- _Task instructions_: Reproduce the data below in full and exclude every picture.

## Begin Information supplied

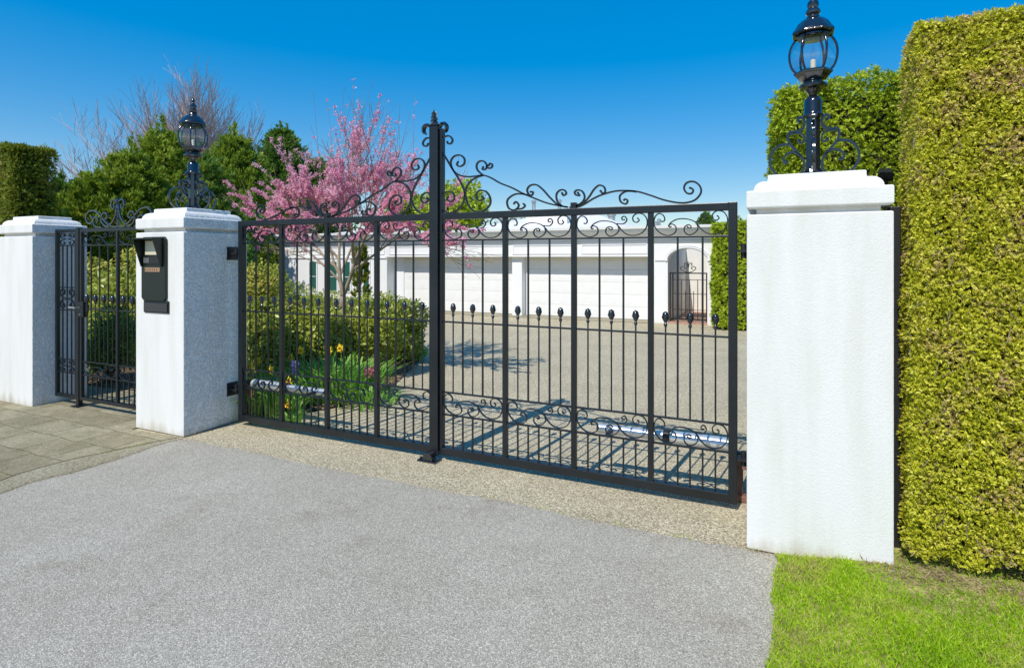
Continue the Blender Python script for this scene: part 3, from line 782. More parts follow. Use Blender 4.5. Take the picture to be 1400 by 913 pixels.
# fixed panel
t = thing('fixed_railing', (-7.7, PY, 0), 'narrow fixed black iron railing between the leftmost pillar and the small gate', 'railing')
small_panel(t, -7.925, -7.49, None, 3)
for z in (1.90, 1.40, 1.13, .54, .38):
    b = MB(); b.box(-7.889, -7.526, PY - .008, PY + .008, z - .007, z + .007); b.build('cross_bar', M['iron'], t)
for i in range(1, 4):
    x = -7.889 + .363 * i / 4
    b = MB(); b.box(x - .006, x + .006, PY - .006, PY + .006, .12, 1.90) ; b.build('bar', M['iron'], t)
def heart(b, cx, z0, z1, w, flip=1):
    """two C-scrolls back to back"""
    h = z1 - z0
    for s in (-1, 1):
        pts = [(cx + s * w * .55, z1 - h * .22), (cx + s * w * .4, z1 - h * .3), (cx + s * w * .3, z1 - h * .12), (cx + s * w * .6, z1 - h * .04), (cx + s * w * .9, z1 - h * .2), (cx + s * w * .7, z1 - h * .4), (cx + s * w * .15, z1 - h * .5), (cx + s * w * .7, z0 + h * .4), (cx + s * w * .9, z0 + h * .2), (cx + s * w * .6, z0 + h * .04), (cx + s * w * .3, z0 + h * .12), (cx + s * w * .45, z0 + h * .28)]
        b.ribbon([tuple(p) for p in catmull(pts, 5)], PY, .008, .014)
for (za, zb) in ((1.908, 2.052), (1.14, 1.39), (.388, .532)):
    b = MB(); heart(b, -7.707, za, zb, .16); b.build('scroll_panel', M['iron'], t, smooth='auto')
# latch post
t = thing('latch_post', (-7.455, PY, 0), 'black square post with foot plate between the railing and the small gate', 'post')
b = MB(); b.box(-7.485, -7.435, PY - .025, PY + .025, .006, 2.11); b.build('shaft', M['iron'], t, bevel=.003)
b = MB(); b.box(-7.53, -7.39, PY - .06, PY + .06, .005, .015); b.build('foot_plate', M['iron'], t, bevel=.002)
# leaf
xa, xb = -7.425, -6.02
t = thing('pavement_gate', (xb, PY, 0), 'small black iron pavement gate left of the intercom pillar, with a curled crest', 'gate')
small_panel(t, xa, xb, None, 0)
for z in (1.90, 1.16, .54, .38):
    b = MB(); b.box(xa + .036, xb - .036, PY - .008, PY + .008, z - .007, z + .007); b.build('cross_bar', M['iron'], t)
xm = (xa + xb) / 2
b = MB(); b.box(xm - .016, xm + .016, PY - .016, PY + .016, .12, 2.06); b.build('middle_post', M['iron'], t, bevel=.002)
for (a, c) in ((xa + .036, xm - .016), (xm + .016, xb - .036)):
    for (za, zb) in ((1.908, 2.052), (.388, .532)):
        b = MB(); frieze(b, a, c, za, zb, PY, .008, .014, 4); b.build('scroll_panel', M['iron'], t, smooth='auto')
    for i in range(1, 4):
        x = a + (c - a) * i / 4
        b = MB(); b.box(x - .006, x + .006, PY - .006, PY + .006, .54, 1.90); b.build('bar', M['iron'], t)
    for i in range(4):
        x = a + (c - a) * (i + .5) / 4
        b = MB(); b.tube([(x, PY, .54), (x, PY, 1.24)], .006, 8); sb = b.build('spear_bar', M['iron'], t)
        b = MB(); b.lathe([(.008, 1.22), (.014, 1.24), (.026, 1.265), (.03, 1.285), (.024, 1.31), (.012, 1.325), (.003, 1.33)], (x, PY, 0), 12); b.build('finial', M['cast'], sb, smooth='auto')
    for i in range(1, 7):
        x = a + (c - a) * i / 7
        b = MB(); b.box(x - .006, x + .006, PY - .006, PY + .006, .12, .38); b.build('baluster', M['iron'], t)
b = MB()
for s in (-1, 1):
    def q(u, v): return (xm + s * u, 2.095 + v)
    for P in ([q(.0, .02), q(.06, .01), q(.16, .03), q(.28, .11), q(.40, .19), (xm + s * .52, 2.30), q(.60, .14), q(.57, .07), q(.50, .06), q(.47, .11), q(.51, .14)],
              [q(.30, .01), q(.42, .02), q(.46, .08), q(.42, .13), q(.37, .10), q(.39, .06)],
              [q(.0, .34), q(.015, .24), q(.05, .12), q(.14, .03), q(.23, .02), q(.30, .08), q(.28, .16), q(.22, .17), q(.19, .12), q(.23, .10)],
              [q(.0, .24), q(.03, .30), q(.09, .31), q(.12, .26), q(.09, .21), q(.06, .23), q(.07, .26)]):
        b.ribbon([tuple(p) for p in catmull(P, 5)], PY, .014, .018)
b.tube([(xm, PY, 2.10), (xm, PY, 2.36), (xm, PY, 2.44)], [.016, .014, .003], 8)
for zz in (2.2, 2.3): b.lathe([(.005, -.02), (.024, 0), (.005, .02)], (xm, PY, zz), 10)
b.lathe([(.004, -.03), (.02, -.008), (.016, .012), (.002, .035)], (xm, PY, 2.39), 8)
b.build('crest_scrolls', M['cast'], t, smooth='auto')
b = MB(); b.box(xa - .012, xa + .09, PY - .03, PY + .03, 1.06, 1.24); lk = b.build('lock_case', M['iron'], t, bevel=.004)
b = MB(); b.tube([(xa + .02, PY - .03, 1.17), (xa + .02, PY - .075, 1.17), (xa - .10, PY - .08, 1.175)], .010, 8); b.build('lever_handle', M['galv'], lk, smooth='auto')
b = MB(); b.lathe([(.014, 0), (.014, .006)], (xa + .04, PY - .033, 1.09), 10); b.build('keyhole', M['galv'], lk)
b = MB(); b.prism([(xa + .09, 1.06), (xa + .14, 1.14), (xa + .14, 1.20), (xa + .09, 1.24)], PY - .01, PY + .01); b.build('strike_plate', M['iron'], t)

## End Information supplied

- _Solution for this task_:
Continue the Blender Python script for this scene: part 3, from line 782. More parts follow. Use Blender 4.5. Take the picture to be 1400 by 913 pixels.
# fixed panel
t = thing('fixed_railing', (-7.7, PY, 0), 'narrow fixed black iron railing between the leftmost pillar and the small gate', 'railing')
small_panel(t, -7.925, -7.49, None, 3)
for z in (1.90, 1.40, 1.13, .54, .38):
    b = MB(); b.box(-7.889, -7.526, PY - .008, PY + .008, z - .007, z + .007); b.build('cross_bar', M['iron'], t)
for i in range(1, 4):
    x = -7.889 + .363 * i / 4
    b = MB(); b.box(x - .006, x + .006, PY - .006, PY + .006, .12, 1.90) ; b.build('bar', M['iron'], t)
def heart(b, cx, z0, z1, w, flip=1):
    """two C-scrolls back to back"""
    h = z1 - z0
    for s in (-1, 1):
        pts = [(cx + s * w * .55, z1 - h * .22), (cx + s * w * .4, z1 - h * .3), (cx + s * w * .3, z1 - h * .12), (cx + s * w * .6, z1 - h * .04), (cx + s * w * .9, z1 - h * .2), (cx + s * w * .7, z1 - h * .4), (cx + s * w * .15, z1 - h * .5), (cx + s * w * .7, z0 + h * .4), (cx + s * w * .9, z0 + h * .2), (cx + s * w * .6, z0 + h * .04), (cx + s * w * .3, z0 + h * .12), (cx + s * w * .45, z0 + h * .28)]
        b.ribbon([tuple(p) for p in catmull(pts, 5)], PY, .008, .014)
for (za, zb) in ((1.908, 2.052), (1.14, 1.39), (.388, .532)):
    b = MB(); heart(b, -7.707, za, zb, .16); b.build('scroll_panel', M['iron'], t, smooth='auto')
# latch post
t = thing('latch_post', (-7.455, PY, 0), 'black square post with foot plate between the railing and the small gate', 'post')
b = MB(); b.box(-7.485, -7.435, PY - .025, PY + .025, .006, 2.11); b.build('shaft', M['iron'], t, bevel=.003)
b = MB(); b.box(-7.53, -7.39, PY - .06, PY + .06, .005, .015); b.build('foot_plate', M['iron'], t, bevel=.002)
# leaf
xa, xb = -7.425, -6.02
t = thing('pavement_gate', (xb, PY, 0), 'small black iron pavement gate left of the intercom pillar, with a curled crest', 'gate')
small_panel(t, xa, xb, None, 0)
for z in (1.90, 1.16, .54, .38):
    b = MB(); b.box(xa + .036, xb - .036, PY - .008, PY + .008, z - .007, z + .007); b.build('cross_bar', M['iron'], t)
xm = (xa + xb) / 2
b = MB(); b.box(xm - .016, xm + .016, PY - .016, PY + .016, .12, 2.06); b.build('middle_post', M['iron'], t, bevel=.002)
for (a, c) in ((xa + .036, xm - .016), (xm + .016, xb - .036)):
    for (za, zb) in ((1.908, 2.052), (.388, .532)):
        b = MB(); frieze(b, a, c, za, zb, PY, .008, .014, 4); b.build('scroll_panel', M['iron'], t, smooth='auto')
    for i in range(1, 4):
        x = a + (c - a) * i / 4
        b = MB(); b.box(x - .006, x + .006, PY - .006, PY + .006, .54, 1.90); b.build('bar', M['iron'], t)
    for i in range(4):
        x = a + (c - a) * (i + .5) / 4
        b = MB(); b.tube([(x, PY, .54), (x, PY, 1.24)], .006, 8); sb = b.build('spear_bar', M['iron'], t)
        b = MB(); b.lathe([(.008, 1.22), (.014, 1.24), (.026, 1.265), (.03, 1.285), (.024, 1.31), (.012, 1.325), (.003, 1.33)], (x, PY, 0), 12); b.build('finial', M['cast'], sb, smooth='auto')
    for i in range(1, 7):
        x = a + (c - a) * i / 7
        b = MB(); b.box(x - .006, x + .006, PY - .006, PY + .006, .12, .38); b.build('baluster', M['iron'], t)
b = MB()
for s in (-1, 1):
    def q(u, v): return (xm + s * u, 2.095 + v)
    for P in ([q(.0, .02), q(.06, .01), q(.16, .03), q(.28, .11), q(.40, .19), (xm + s * .52, 2.30), q(.60, .14), q(.57, .07), q(.50, .06), q(.47, .11), q(.51, .14)],
              [q(.30, .01), q(.42, .02), q(.46, .08), q(.42, .13), q(.37, .10), q(.39, .06)],
              [q(.0, .34), q(.015, .24), q(.05, .12), q(.14, .03), q(.23, .02), q(.30, .08), q(.28, .16), q(.22, .17), q(.19, .12), q(.23, .10)],
              [q(.0, .24), q(.03, .30), q(.09, .31), q(.12, .26), q(.09, .21), q(.06, .23), q(.07, .26)]):
        b.ribbon([tuple(p) for p in catmull(P, 5)], PY, .014, .018)
b.tube([(xm, PY, 2.10), (xm, PY, 2.36), (xm, PY, 2.44)], [.016, .014, .003], 8)
for zz in (2.2, 2.3): b.lathe([(.005, -.02), (.024, 0), (.005, .02)], (xm, PY, zz), 10)
b.lathe([(.004, -.03), (.02, -.008), (.016, .012), (.002, .035)], (xm, PY, 2.39), 8)
b.build('crest_scrolls', M['cast'], t, smooth='auto')
b = MB(); b.box(xa - .012, xa + .09, PY - .03, PY + .03, 1.06, 1.24); lk = b.build('lock_case', M['iron'], t, bevel=.004)
b = MB(); b.tube([(xa + .02, PY - .03, 1.17), (xa + .02, PY - .075, 1.17), (xa - .10, PY - .08, 1.175)], .010, 8); b.build('lever_handle', M['galv'], lk, smooth='auto')
b = MB(); b.lathe([(.014, 0), (.014, .006)], (xa + .04, PY - .033, 1.09), 10); b.build('keyhole', M['galv'], lk)
b = MB(); b.prism([(xa + .09, 1.06), (xa + .14, 1.14), (xa + .14, 1.20), (xa + .09, 1.24)], PY - .01, PY + .01); b.build('strike_plate', M['iron'], t)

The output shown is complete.